Setirot – La novella degli scacchi
Come è ebraico litigare con Dio. È vivere. Una banalità, forse. Ma averne la riprova leggendo uno scrittore assolutamente laico che amo da sempre mi ha profondamente colpito. Stefan Zweig, un punto di riferimento perché premonitore della catastrofe che visse in prima persona, ebreo austriaco, 1881-1942, e dei periodi bui attuali e futuri. Come quando, nella Novella degli scacchi (Einaudi), scrive: “Ora i nazionalsocialisti, molto prima che armassero i loro eserciti contro il mondo, avevano cominciato a organizzare un esercito altrettanto pericoloso e addestrato in tutti i paesi confinanti, la legione dei diseredati, dei respinti, degli offesi (…)”. O quando nel carteggio con Joseph Roth (L’amicizia è la vera patria, Castelvecchi), spiega all’amico assai più battagliero di lui – è l’8 ottobre 1937 – il proprio atteggiamento: “Roth, amico, fratello, dobbiamo sbattercene di tutto questo. Leggo una volta alla settimana il giornale e ne ho abbastanza delle bugie di tutti i Paesi. L’unica cosa che faccio è cercare di aiutare qui e là qualcuno; intendo non materialmente, ma a lasciare la Germania o ad andare in Russia, o ad aiutare persone che hanno altri bisogni e necessità”. Un uomo arreso? Tutt’altro. Ecco, appunto, il contenzioso con il Signore, meravigliosamente narrato in un racconto che trasuda fede: “Rachele litiga con Dio” (traduzione di Federica Viggiani, pubblicato tempo fa da Elliot insieme a “Il pellegrinaggio”).

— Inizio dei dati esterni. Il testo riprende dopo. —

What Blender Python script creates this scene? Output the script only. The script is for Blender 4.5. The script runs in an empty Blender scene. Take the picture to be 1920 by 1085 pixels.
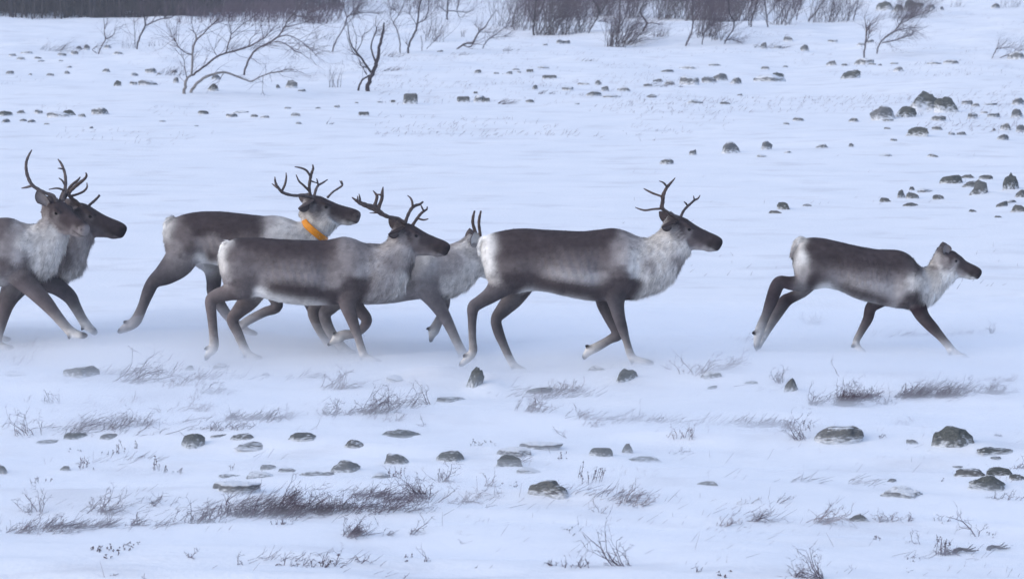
import bpy, math, random
import numpy as np
from mathutils import Vector, kdtree

scene = bpy.context.scene
COL = scene.collection
random.seed(7)
RNG = np.random.default_rng(7)

# ------------------------------------------------------------------ camera, sky, sun, exposure
CAM_H, FPX, V_HOR = 3.2, 5390.0, -104.0          # eye height (m), focal length (photo pixels), horizon row
PITCH = math.atan((542.5 - V_HOR) / FPX)
cam_data = bpy.data.cameras.new('camera')
cam_data.sensor_width = 36.0
cam_data.lens = 36.0 * FPX / 1920.0
cam_data.clip_start, cam_data.clip_end = 0.5, 8000.0
cam = bpy.data.objects.new('camera', cam_data)
cam_data.dof.use_dof = True
cam_data.dof.focus_distance = 22.3
cam_data.dof.aperture_fstop = 6.5
cam.location = (0, 0, CAM_H)
cam.rotation_euler = (math.pi / 2 - PITCH, 0, 0)
COL.objects.link(cam)
scene.camera = cam

SUN_EL, SUN_AZ = 27.0, 243.0                       # degrees; the veiled sun stands behind and above the camera
world = bpy.data.worlds.new('World')
scene.world = world
world.use_nodes = True
wn, wl = world.node_tree.nodes, world.node_tree.links
wn.clear()
w_out = wn.new('ShaderNodeOutputWorld')
w_bg = wn.new('ShaderNodeBackground')
w_sky = wn.new('ShaderNodeTexSky')
w_sky.sky_type = 'NISHITA'
w_sky.sun_disc = False
w_sky.sun_elevation = math.radians(SUN_EL)
w_sky.sun_rotation = math.radians(SUN_AZ)
w_sky.air_density, w_sky.dust_density, w_sky.ozone_density = 1.0, 4.0, 1.5
# an overcast sky: the blue of the sky veiled by an even cloud layer
w_mix = wn.new('ShaderNodeMix')
w_mix.data_type = 'RGBA'
w_mix.inputs['Factor'].default_value = 0.55
w_mix.inputs['B'].default_value = (4.45, 5.75, 8.7, 1)
wl.new(w_sky.outputs['Color'], w_mix.inputs['A'])
wl.new(w_mix.outputs['Result'], w_bg.inputs['Color'])
w_bg.inputs['Strength'].default_value = 0.14
wl.new(w_bg.outputs['Background'], w_out.inputs['Surface'])

sun_data = bpy.data.lights.new('sun', 'SUN')
sun_data.energy = 1.0
sun_data.angle = math.radians(45)
sun_data.color = (1.0, 0.975, 0.94)
sun = bpy.data.objects.new('sun', sun_data)
sun.location = (-20, -20, 60)
el, az = math.radians(SUN_EL), math.radians(SUN_AZ)
sd = Vector((math.sin(az) * math.cos(el), math.cos(az) * math.cos(el), math.sin(el)))
sun.rotation_euler = (-sd).to_track_quat('-Z', 'Y').to_euler()
COL.objects.link(sun)

scene.view_settings.view_transform = 'Standard'
scene.view_settings.look = 'None'
scene.view_settings.gamma = 1.0
scene.view_settings.use_curve_mapping = False
scene.view_settings.exposure = 0.06
scene.render.engine = 'CYCLES'
scene.cycles.use_denoising = True
scene.cycles.max_bounces = 12
scene.cycles.diffuse_bounces = 3
scene.cycles.volume_bounces = 10
scene.cycles.transparent_max_bounces = 16

# ------------------------------------------------------------------ measuring from the photograph
SP, CP = math.sin(PITCH), math.cos(PITCH)

def ray(u, v):
    a, b = (u - 960.0) / FPX, (542.5 - v) / FPX
    return np.array((a, CP + b * SP, -SP + b * CP))

def P(u, v, Y):
    """the point seen at photo pixel (u, v) that lies Y metres in front of the camera"""
    d = ray(u, v)
    return np.array((0, 0, CAM_H)) + d * (Y / d[1])

def px_m(Y):
    return Y / FPX * 1.005

ZR = {'a': (0, 0, 3.0), 'b': (600, 0, 3.0), 'c': (1200, 0, 2.6667), 'd': (1200, 200, 2.6667),
      'e': (0, 640, 2.4375), 'f': (600, 640, 2.438), 'g': (1240, 640, 2.438), 'p': (0, 0, 1.0),
      'z1': (0, 260, 2.7115), 'z2': (200, 290, 2.7115), 'z3': (370, 330, 2.933), 'z4': (780, 320, 2.713),
      'z5': (1380, 420, 3.84), 'z6': (1180, 320, 6.03), 'z7': (640, 340, 4.932),
      'h': (1000, 0, 4.0), 'i': (1440, 0, 4.0), 'j': (300, 860, 3.84), 'k': (1480, 680, 4.364)}

def zp(z, u, v):
    x, y, s = ZR[z]
    return x + u / s, y + v / s

# ------------------------------------------------------------------ noise
def _hash(xi, yi, seed):
    n = (xi * 374761393 + yi * 668265263 + seed * 144665) & 0xffffffff
    n = ((n ^ (n >> 13)) * 1274126177) & 0xffffffff
    n = n ^ (n >> 16)
    return (n & 0xffffff) / float(0xffffff)

def vnoise(x, y, seed=0):
    x, y = np.asarray(x, float), np.asarray(y, float)
    xi, yi = np.floor(x).astype(np.int64), np.floor(y).astype(np.int64)
    fx, fy = x - xi, y - yi
    fx, fy = fx * fx * fx * (fx * (fx * 6 - 15) + 10), fy * fy * fy * (fy * (fy * 6 - 15) + 10)
    a, b = _hash(xi, yi, seed), _hash(xi + 1, yi, seed)
    c, d = _hash(xi, yi + 1, seed), _hash(xi + 1, yi + 1, seed)
    return (a * (1 - fx) + b * fx) * (1 - fy) + (c * (1 - fx) + d * fx) * fy

def fbm(x, y, seed=0, oct=3):
    s, a, t = 0.0, 1.0, 0.0
    for k in range(oct):
        s = s + a * vnoise(x * 2 ** k, y * 2 ** k, seed + k * 17)
        t += a
        a *= 0.5
    return s / t

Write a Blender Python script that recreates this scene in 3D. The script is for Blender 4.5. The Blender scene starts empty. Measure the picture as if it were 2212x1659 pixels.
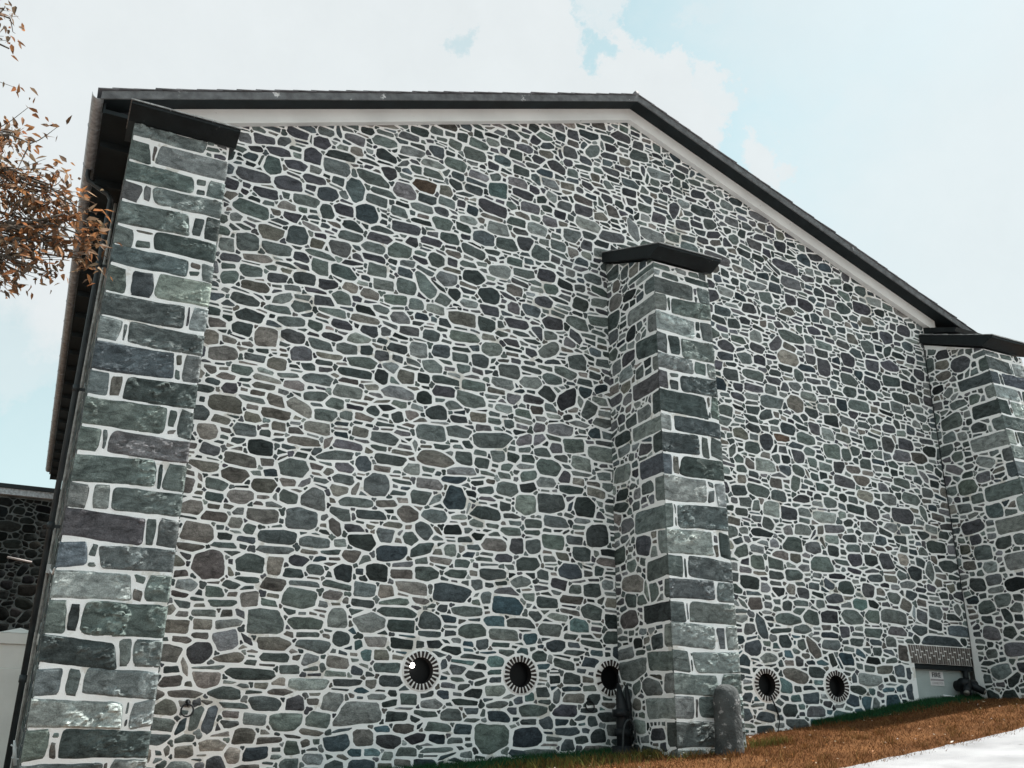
import bpy, bmesh, math, random
import numpy as np
from mathutils import Matrix, Vector, noise as mn

# ------------------------------------------------------------------ camera, sky, sun, exposure
scene = bpy.context.scene
COL = scene.collection
R = math.radians

cam = bpy.data.objects.new('camera', bpy.data.cameras.new('camera'))
COL.objects.link(cam)
cam.data.sensor_width = 36.0
cam.data.lens = 33.12
cam.data.clip_start = 0.05
cam.data.clip_end = 3000
RIGHT = Vector((0.89555272, -0.44487426, 0.00849841))
UP = Vector((-0.16414835, -0.31256548, 0.93560576))
FWD = Vector((0.41357061, 0.83927928, 0.35294424))
cam.matrix_world = Matrix(((RIGHT.x, UP.x, -FWD.x, 0), (RIGHT.y, UP.y, -FWD.y, 0), (RIGHT.z, UP.z, -FWD.z, 0), (0, 0, 0, 1)))
scene.camera = cam

SUN = Vector((1.0, -0.062, 1.70)).normalized()         # direction towards the sun
SUN_EL = math.asin(SUN.z)
SUN_AZ = math.atan2(SUN.x, SUN.y)                      # clockwise from +Y

scene.view_settings.view_transform = 'Standard'
scene.view_settings.look = 'None'
scene.view_settings.gamma = 1.0
scene.view_settings.exposure = 1.0
scene.cycles.max_bounces = 8
scene.cycles.diffuse_bounces = 4
scene.cycles.use_adaptive_sampling = True


def ray(px, py):
    """direction of a pixel of the 2212 px wide photograph (used for the sky only)"""
    d = RIGHT * ((px - 1106) / 2035) - UP * ((py - 829.5) / 2035) + FWD
    return d.normalized()


world = bpy.data.worlds.new('World')
scene.world = world
world.use_nodes = True
nt = world.node_tree
nt.nodes.clear()
NL = nt.links.new


def wn(t, **kw):
    n = nt.nodes.new(t)
    for k, v in kw.items():
        setattr(n, k, v)
    return n


w_out = wn('ShaderNodeOutputWorld')
w_bg = wn('ShaderNodeBackground')
w_bg.inputs['Strength'].default_value = 0.10
sky = wn('ShaderNodeTexSky', sky_type='NISHITA', sun_disc=False, sun_elevation=SUN_EL, sun_rotation=SUN_AZ)
sky.air_density = 1.0
sky.dust_density = 1.2
sky.ozone_density = 1.0
w_hsv = wn('ShaderNodeHueSaturation')
w_hsv.inputs['Saturation'].default_value = 0.62
w_hsv.inputs['Hue'].default_value = 0.425
w_hsv.inputs['Value'].default_value = 0.95
NL(sky.outputs['Color'], w_hsv.inputs['Color'])
w_tc = wn('ShaderNodeTexCoord')
w_n1 = wn('ShaderNodeTexNoise')
w_n1.inputs['Scale'].default_value = 13.0
w_n1.inputs['Detail'].default_value = 12.0
w_n1.inputs['Roughness'].default_value = 0.68
NL(w_tc.outputs['Generated'], w_n1.inputs['Vector'])
# ragged direction used for every cloud
w_sub = wn('ShaderNodeVectorMath', operation='SUBTRACT')
NL(w_n1.outputs['Color'], w_sub.inputs[0])
w_sub.inputs[1].default_value = (0.5, 0.5, 0.5)
w_sc = wn('ShaderNodeVectorMath', operation='SCALE')
NL(w_sub.outputs[0], w_sc.inputs[0])
w_sc.inputs['Scale'].default_value = 0.17
w_add = wn('ShaderNodeVectorMath', operation='ADD')
NL(w_tc.outputs['Generated'], w_add.inputs[0])
NL(w_sc.outputs[0], w_add.inputs[1])
w_dir = wn('ShaderNodeVectorMath', operation='NORMALIZE')
NL(w_add.outputs[0], w_dir.inputs[0])


def blob(px, py, rad, soft, amp=1.0):
    d = ray(px, py)
    dot = wn('ShaderNodeVectorMath', operation='DOT_PRODUCT')
    NL(w_dir.outputs[0], dot.inputs[0])
    dot.inputs[1].default_value = d
    mr = wn('ShaderNodeMapRange', interpolation_type='SMOOTHSTEP')
    mr.inputs['From Min'].default_value = math.cos(R(rad + soft))
    mr.inputs['From Max'].default_value = math.cos(R(max(rad - soft, 0)))
    mr.inputs['To Max'].default_value = amp
    NL(dot.outputs['Value'], mr.inputs['Value'])
    return mr.outputs[0]


def comb(a, b, op='MAXIMUM'):
    m = wn('ShaderNodeMath', operation=op)
    NL(a, m.inputs[0])
    if isinstance(b, float):
        m.inputs[1].default_value = b
    else:
        NL(b, m.inputs[1])
    return m.outputs[0]


CLOUDS = [(480, 170, 18.0, 2.6, 1.0), (1060, 40, 5.2, .5, 1.0), (900, 190, 7.5, .6, 1.0), (1290, 225, 4.0, .5, 1.0),
          (1400, 225, 2.9, .45, 1.0), (1465, 280, 2.4, .45, 1.0), (1543, 205, 1.35, .45, .95), (1655, 362, 1.5, .5, .95), (1310, 35, 1.2, .5, .8),
          (1640, 45, 1.2, .8, .45), (1500, 5, 1.2, .6, .5), (1240, 330, 3.0, .4, 1.0), (60, 770, 2.2, 1.3, .6), (150, 1050, 6, 4, .35), (1080, 270, 4.0, .6, 1.0),
          (2500, 620, 17, 11, .86), (1900, -150, 9, 6, .6), (-900, -600, 20, 6, 1.0)]
acc = None
for c in CLOUDS:
    b_ = blob(*c)
    acc = b_ if acc is None else comb(acc, b_)
hole = blob(960, 78, .6, .6, .55)
hole2 = blob(1275, 125, .8, .5, .9)
acc = comb(comb(acc, hole, 'SUBTRACT'), hole2, 'SUBTRACT')
# loose clouds outside the view, added to brighten the shaded wall
w_n2 = wn('ShaderNodeTexNoise')
w_n2.inputs['Scale'].default_value = 2.6
w_n2.inputs['Detail'].default_value = 6.0
NL(w_dir.outputs[0], w_n2.inputs['Vector'])
w_mr2 = wn('ShaderNodeMapRange', interpolation_type='SMOOTHSTEP')
w_mr2.inputs['From Min'].default_value = 0.50
w_mr2.inputs['From Max'].default_value = 0.66
NL(w_n2.outputs['Fac'], w_mr2.inputs['Value'])
back = wn('ShaderNodeVectorMath', operation='DOT_PRODUCT')     # keeps the added clouds behind the camera
NL(w_tc.outputs['Generated'], back.inputs[0])
back.inputs[1].default_value = (-0.25, -0.97, 0.0)
w_mr3 = wn('ShaderNodeMapRange', interpolation_type='SMOOTHSTEP')
w_mr3.inputs['From Min'].default_value = -0.35
w_mr3.inputs['From Max'].default_value = 0.25
NL(back.outputs['Value'], w_mr3.inputs['Value'])
loose = comb(w_mr2.outputs[0], w_mr3.outputs[0], 'MULTIPLY')
w_cl = wn('ShaderNodeMix', data_type='RGBA')
w_cl.clamp_factor = True
NL(acc, w_cl.inputs['Factor'])
NL(w_hsv.outputs['Color'], w_cl.inputs['A'])
w_shade = wn('ShaderNodeMix', data_type='RGBA')                # clouds: bright white with slightly greyer folds
w_shade.inputs['A'].default_value = (3.75, 4.0, 4.08, 1)
w_shade.inputs['B'].default_value = (4.25, 4.52, 4.6, 1)
NL(w_n1.outputs['Fac'], w_shade.inputs['Factor'])
NL(w_shade.outputs['Result'], w_cl.inputs['B'])
w_bk = wn('ShaderNodeMix', data_type='RGBA')                   # unseen banks set brighter than the visible clouds as fill light
w_bk.clamp_factor = True
NL(loose, w_bk.inputs['Factor'])
NL(w_cl.outputs['Result'], w_bk.inputs['A'])
w_bk.inputs['B'].default_value = (7.6, 7.7, 7.6, 1)
NL(w_bk.outputs['Result'], w_bg.inputs['Color'])
NL(w_bg.outputs[0], w_out.inputs[0])

sun = bpy.data.objects.new('sun', bpy.data.lights.new('sun', 'SUN'))
COL.objects.link(sun)
sun.data.energy = 4.8
sun.data.angle = R(0.5)
sun.data.color = (1.0, 0.955, 0.90)
sun.rotation_euler = (-SUN).to_track_quat('-Z', 'Y').to_euler()
sun.location = SUN * 40

# ------------------------------------------------------------------ materials
def new_mat(name):
    m = bpy.data.materials.new(name)
    m.use_nodes = True
    t = m.node_tree
    b = t.nodes['Principled BSDF']
    return m, t, b


def mk(name, col, rough=.8, var=.25, scale=6.0, bump=.0, bscale=40.0, col2=None, patch=None, metal=0.0, spec=.3, detail=5.0):
    """flat colour broken up by noise; patch = (colour, threshold, scale) for flaking or stains"""
    m, t, b = new_mat(name)
    L = t.links.new
    tc = t.nodes.new('ShaderNodeTexCoord')
    n = t.nodes.new('ShaderNodeTexNoise')
    n.inputs['Scale'].default_value = scale
    n.inputs['Detail'].default_value = detail
    L(tc.outputs['Object'], n.inputs['Vector'])
    mix = t.nodes.new('ShaderNodeMix')
    mix.data_type = 'RGBA'
    c2 = col2 if col2 else tuple(c * (1 + var) for c in col)
    c1 = col if col2 else tuple(c * (1 - var) for c in col)
    mix.inputs['A'].default_value = (*c1, 1)
    mix.inputs['B'].default_value = (*c2, 1)
    mr = t.nodes.new('ShaderNodeMapRange')
    mr.inputs['From Min'].default_value = .32
    mr.inputs['From Max'].default_value = .68
    L(n.outputs['Fac'], mr.inputs['Value'])
    L(mr.outputs[0], mix.inputs['Factor'])
    out = mix.outputs['Result']
    if patch:
        n2 = t.nodes.new('ShaderNodeTexNoise')
        n2.inputs['Scale'].default_value = patch[2]
        n2.inputs['Detail'].default_value = 8
        n2.inputs['Roughness'].default_value = .65
        L(tc.outputs['Object'], n2.inputs['Vector'])
        mr2 = t.nodes.new('ShaderNodeMapRange')
        mr2.inputs['From Min'].default_value = patch[1]
        mr2.inputs['From Max'].default_value = patch[1] + .03
        L(n2.outputs['Fac'], mr2.inputs['Value'])
        mx = t.nodes.new('ShaderNodeMix')
        mx.data_type = 'RGBA'
        L(mr2.outputs[0], mx.inputs['Factor'])
        L(out, mx.inputs['A'])
        mx.inputs['B'].default_value = (*patch[0], 1)
        out = mx.outputs['Result']
    L(out, b.inputs['Base Color'])
    b.inputs['Roughness'].default_value = rough
    b.inputs['Metallic'].default_value = metal
    b.inputs['Specular IOR Level'].default_value = spec
    if bump:
        n3 = t.nodes.new('ShaderNodeTexNoise')
        n3.inputs['Scale'].default_value = bscale
        n3.inputs['Detail'].default_value = 6
        L(tc.outputs['Object'], n3.inputs['Vector'])
        bp = t.nodes.new('ShaderNodeBump')
        bp.inputs['Strength'].default_value = bump
        bp.inputs['Distance'].default_value = .02
        L(n3.outputs['Fac'], bp.inputs['Height'])
        L(bp.outputs[0], b.inputs['Normal'])
    return m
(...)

Dunque, l’Onnipotente si adira con il suo popolo, tornato ad adorare gli idoli con offerte sacrileghe nel Tempio. I cieli si squarciano, le acque si sconvolgono, la terra si squassa, gli animali muoiono. Le suppliche dei patriarchi e dei profeti non valgono a nulla. Allora si alza la voce tremante di una donna minuta, Rachele, uscita dalla tomba a Ramah. Inizia a parlare con il Benedetto, che l’ascolta in silenzio, ricordandogli tutta la propria vita tormentata: l’amore contrastato per Giacobbe, gli odiosi tranelli del padre Labano, la gelosia della sorella Lea. E come lei fosse riuscita a perdonare, a non recriminare. Se il suo Signore, invece, rimarrà schiavo del proprio furore, vorrà dire che non merita la fedeltà degli uomini: “Sei un Dio estraneo, un Dio della vendetta, un Dio della collera, un Dio del castigo, e io, Rachele, che amo solo il Dio dell’amore e ho servito solo il Misericordioso, io, Rachele, ti rinnego qui, davanti ai tuoi angeli… E pertanto ti accuso: la tua parola, Signore, contraddice il tuo Essere, e la tua parola adirata smentisce il tuo vero cuore”. Come finirà lo scoprirete leggendo. Certo è che tutti i temi profondissimi di Zweig si racchiudono in questo piccolo gioiello – una trentina di pagine. C’è la morte, incombente, minaccia e/o liberazione. C’è il conflitto con l’altro, nemico o amico che sia. Ci sono la lotta contro il potere espresso in termini violenti e sopraffattori, la caduta delle illusioni, il sacrificio inutile destinato al fallimento. Che poi è l’esistenza stessa di Stefan Zweig e la coraggiosa sfida contro il nazismo, finita con il suicidio suo e della moglie in Brasile.